I’d heard a lot about Exit West. Apparently it was beloved by the New York Times and all the literati elite, so I had high hopes for it. Of course, that it’s beloved of those people should have been my first warning. Exit West is straight-up boring-ass LitFic, with a flimsy magical element stapled on. I’m of the opinion that if you want to write LitFic but you don’t have the skill to do it, all you have to do is add a genre element and these goons that’ve never read any fantasy because it’s too low-brow for them will excuse all your blundering because they have no idea what makes a good story.

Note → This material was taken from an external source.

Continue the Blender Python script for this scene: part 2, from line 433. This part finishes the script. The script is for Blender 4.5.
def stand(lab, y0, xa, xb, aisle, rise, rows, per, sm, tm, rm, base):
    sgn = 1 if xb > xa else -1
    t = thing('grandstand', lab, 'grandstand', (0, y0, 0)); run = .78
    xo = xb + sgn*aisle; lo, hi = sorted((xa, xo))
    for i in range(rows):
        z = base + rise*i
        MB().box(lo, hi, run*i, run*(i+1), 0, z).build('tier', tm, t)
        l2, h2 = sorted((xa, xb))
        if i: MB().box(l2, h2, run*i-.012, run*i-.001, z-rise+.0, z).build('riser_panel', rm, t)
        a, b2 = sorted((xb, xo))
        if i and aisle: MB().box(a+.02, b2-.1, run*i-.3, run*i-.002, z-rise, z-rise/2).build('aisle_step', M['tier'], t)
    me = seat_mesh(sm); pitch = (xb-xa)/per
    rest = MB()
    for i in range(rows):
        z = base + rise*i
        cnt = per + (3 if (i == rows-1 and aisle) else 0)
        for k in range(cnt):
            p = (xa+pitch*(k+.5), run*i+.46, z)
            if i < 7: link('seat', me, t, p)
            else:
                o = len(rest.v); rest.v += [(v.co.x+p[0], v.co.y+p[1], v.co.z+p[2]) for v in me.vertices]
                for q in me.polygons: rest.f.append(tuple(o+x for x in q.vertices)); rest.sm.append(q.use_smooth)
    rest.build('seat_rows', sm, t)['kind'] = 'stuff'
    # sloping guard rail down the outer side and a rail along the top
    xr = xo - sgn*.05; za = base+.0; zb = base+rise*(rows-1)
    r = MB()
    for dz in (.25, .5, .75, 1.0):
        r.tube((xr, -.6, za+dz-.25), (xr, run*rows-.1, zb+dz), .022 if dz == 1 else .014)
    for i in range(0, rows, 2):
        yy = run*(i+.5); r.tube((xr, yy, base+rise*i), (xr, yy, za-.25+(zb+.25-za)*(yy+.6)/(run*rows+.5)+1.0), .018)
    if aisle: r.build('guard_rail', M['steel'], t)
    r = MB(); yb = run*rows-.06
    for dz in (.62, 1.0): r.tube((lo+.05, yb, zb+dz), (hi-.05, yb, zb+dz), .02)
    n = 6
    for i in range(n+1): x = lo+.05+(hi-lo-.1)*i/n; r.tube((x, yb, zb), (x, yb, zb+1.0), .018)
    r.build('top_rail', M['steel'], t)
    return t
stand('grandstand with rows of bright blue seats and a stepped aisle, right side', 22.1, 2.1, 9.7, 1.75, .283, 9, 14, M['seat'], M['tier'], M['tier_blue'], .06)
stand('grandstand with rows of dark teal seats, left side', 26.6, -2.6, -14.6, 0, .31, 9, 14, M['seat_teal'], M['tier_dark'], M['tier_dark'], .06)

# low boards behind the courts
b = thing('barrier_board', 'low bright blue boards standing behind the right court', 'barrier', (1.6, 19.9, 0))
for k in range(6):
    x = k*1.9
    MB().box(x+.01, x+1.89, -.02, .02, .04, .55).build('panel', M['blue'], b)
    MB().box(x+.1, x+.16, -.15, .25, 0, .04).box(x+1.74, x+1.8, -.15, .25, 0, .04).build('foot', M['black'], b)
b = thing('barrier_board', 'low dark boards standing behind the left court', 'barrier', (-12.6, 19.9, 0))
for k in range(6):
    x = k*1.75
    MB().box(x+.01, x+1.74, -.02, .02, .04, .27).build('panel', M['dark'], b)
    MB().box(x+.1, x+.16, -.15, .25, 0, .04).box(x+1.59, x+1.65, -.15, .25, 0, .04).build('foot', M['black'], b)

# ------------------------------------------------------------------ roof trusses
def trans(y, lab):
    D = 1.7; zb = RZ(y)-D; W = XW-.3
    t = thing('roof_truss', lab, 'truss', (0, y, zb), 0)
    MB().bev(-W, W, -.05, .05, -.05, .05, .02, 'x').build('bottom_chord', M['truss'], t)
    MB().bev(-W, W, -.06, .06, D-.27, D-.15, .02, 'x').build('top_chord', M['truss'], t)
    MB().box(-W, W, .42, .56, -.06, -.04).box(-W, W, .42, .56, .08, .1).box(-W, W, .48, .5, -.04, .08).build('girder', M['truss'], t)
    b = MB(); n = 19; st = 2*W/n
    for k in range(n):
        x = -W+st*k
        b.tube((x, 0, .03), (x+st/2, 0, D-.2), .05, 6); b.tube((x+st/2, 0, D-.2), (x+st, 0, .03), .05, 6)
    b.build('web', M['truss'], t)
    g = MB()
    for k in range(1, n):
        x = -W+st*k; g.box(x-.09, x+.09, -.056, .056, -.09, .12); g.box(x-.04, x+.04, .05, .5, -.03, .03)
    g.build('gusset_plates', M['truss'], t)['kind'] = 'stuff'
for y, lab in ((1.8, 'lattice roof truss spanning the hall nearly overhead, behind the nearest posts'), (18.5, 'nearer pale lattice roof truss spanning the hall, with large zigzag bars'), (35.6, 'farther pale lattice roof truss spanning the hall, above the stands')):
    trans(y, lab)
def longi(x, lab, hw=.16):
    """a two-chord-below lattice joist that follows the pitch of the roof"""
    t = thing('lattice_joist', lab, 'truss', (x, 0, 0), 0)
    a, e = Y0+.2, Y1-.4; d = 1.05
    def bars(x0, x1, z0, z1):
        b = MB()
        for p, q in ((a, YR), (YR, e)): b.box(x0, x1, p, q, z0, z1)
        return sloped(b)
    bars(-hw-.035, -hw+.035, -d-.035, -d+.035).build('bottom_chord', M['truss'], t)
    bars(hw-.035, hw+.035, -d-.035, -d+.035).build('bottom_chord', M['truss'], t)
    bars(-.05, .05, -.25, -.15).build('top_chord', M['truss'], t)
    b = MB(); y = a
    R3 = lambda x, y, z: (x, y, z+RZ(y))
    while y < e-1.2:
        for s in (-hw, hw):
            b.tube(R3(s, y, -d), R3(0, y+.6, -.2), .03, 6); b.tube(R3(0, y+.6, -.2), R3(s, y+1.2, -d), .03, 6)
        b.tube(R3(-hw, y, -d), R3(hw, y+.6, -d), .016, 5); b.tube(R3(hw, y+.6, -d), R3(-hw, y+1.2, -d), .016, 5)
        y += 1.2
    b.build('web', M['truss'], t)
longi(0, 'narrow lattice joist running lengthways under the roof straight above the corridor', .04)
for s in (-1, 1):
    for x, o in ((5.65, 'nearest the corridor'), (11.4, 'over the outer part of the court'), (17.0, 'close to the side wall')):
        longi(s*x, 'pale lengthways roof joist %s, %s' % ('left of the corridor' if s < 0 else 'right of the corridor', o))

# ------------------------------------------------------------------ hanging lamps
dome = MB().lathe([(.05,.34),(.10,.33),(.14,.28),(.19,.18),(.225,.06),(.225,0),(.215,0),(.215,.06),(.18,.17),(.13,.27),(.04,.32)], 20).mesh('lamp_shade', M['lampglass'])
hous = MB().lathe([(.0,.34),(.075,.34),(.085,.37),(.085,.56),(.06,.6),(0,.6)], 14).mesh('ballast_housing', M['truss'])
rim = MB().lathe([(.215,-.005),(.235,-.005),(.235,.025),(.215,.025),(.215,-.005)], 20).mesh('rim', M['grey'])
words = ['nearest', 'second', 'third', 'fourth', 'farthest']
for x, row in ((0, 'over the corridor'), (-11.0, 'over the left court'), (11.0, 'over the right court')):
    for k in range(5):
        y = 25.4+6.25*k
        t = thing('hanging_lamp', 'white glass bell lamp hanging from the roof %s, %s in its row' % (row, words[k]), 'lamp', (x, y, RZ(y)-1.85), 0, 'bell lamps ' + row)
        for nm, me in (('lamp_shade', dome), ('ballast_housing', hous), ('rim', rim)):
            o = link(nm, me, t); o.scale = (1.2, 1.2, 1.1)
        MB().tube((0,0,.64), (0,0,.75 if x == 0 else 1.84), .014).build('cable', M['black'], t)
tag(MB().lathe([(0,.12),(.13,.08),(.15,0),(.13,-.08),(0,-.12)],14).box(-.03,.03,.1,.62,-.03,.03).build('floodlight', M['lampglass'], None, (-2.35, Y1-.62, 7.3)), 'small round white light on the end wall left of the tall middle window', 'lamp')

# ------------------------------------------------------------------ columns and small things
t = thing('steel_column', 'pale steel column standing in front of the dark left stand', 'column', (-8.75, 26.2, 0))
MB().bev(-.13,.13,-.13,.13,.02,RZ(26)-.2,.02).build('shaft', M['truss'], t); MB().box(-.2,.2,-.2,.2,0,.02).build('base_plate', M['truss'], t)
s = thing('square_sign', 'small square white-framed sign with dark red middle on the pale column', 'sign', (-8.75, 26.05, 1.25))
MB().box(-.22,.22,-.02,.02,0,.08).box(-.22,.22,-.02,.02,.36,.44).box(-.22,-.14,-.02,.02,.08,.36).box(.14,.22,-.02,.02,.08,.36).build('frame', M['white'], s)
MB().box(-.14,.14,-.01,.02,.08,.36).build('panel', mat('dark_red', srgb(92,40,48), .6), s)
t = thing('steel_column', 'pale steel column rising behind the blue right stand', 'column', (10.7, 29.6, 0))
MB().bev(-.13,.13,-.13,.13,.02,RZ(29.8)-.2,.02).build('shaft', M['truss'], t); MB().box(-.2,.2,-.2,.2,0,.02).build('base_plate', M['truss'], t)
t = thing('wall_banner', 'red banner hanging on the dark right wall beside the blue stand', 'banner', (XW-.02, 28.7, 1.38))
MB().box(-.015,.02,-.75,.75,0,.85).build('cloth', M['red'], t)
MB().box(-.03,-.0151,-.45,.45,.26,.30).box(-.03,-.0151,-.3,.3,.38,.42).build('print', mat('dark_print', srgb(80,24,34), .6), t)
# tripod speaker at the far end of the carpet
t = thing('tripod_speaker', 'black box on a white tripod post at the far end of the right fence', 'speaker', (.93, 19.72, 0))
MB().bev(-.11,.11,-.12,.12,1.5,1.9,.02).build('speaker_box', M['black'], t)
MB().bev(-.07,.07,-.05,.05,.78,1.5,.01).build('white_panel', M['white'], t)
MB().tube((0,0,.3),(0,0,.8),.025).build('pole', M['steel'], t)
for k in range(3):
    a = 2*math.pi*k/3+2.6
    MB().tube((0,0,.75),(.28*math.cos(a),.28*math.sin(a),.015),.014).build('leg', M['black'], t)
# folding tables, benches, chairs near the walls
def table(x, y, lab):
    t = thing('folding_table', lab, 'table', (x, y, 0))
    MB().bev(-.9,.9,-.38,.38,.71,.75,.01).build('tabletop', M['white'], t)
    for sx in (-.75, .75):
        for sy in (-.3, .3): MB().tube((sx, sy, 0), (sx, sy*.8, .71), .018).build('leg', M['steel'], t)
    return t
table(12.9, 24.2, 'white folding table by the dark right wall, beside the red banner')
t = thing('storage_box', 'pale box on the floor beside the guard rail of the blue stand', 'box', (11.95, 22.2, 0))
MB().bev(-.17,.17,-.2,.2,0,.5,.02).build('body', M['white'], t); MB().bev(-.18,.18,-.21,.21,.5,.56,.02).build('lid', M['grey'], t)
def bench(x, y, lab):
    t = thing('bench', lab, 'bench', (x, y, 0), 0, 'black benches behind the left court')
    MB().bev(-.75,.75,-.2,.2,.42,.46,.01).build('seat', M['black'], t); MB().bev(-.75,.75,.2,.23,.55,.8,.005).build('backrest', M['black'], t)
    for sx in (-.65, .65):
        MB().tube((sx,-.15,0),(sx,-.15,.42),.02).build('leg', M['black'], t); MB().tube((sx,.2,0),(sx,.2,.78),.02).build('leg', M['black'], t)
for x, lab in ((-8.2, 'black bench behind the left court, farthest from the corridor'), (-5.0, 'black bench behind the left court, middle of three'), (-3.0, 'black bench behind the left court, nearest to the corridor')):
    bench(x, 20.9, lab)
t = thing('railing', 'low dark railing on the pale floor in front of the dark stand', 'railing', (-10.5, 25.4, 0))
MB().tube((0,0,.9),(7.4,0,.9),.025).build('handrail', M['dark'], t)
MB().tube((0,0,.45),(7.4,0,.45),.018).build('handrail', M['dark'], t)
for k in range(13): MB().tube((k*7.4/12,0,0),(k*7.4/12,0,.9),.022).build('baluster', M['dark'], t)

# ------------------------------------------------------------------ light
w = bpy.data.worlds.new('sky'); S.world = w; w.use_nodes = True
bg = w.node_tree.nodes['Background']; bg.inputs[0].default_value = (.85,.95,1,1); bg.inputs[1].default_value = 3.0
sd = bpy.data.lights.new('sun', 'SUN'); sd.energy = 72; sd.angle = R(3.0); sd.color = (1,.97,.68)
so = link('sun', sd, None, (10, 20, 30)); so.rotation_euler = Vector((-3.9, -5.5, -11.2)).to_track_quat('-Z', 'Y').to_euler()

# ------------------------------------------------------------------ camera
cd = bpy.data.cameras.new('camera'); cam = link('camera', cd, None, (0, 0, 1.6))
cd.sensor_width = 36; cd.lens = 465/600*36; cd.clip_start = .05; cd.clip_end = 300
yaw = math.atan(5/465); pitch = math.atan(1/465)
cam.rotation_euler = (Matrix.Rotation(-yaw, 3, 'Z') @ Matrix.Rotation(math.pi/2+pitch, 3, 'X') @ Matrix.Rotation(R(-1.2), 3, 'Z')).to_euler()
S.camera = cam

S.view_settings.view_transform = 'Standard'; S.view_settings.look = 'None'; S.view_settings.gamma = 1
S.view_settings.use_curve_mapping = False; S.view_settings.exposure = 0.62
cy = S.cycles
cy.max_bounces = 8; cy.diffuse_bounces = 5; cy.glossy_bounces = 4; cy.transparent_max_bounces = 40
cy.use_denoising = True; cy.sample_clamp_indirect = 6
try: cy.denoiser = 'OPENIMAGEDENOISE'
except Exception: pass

Everything that Exit West tries to do, it does poorly. It “appropriates” (as much as I hate this word, it almost feels right here) a fairy-tale narrative style, without having any idea what makes that style work. It has none of the whimsical lyricism or fairytale logic that a proper fairytale narrative employs. Valente and Hughart know how to make this style a force to be reckoned with. Hamid just uses a detached, head-hopping, omniscient narrator as a shortcut to putting any work into his writing, and tries to hide that by using the vocabulary of fairytale fiction.
It fails horrifically as a genre work because it never once bothers to explore any of the ramifications of the magic portals, besides the one specific aspect needed to make Hamid’s plot work. The reduction of all distances to zero is good for more than just easy border-crossing for refugees. It would be an existential threat to all geography-based states. Too Like The Lightning had damn good speculation about what happens to a world where distance no longer matters. The portals in Exit West should have been replaced by a highly-skilled human smuggler, because that’s literally all they are.
It fails as LitFic as well, because it never bothers to Show anything. The neat trick that LitFic is monomaniacally focused on is to never Tell, only Show, and make the reader feel all the emotions the author is intending only through lovingly detailed action. No one ever says “She felt lonely.” Instead they describe for four pages the protagonist going into her garden, pouring salt on the snails threatening her tomatoes, and then watching them melt slowly while reflecting on her relationship with her husband. And when it’s done right, the reader feels lonely. Exit West does the opposite. It’s a non-stop stream of Tellling. He was lonely. She was a rebel. They talked about leaving. There’s seriously entire chapters without a line of dialog, because Hamid can’t even be bothered to show us two humans interacting. He just gives a quick summary of a conversation. And the result is an absolute failure to connect emotionally with the reader. I don’t care about anyone in the book. I’ve read textbooks that are more engaging.
There is one thing Exit West does very well, and that’s the beautiful analogies that perfectly capture a moment. Things like “Their phones rested screens-down between them, like the weapons of desperadoes at a parley.” These sorts of things are sprinkled all throughout the text, and they are a delight. Unfortunately they are wasted in a narrative that does nothing with them.
Not Recommended.
Book Club Review: Turnout was high for this book. Telling has an advantage over Showing in that it is fast, and simple. Often one has to use Telling in the interests of saving time and word count. (“She felt lonely” is three words; four pages of text are 1000). Since Exit West is entirely Telling, it is both short, and extremely easy/fast to read. This made it easy for people to race through it.
In addition, the fact that it annoyed so many people got a lot of them to come and vent their frustrations. So we had a fair bit to talk about. However I cannot, in good conscious, recommend that someone waste even a few hours of their life on this. Not Recommended.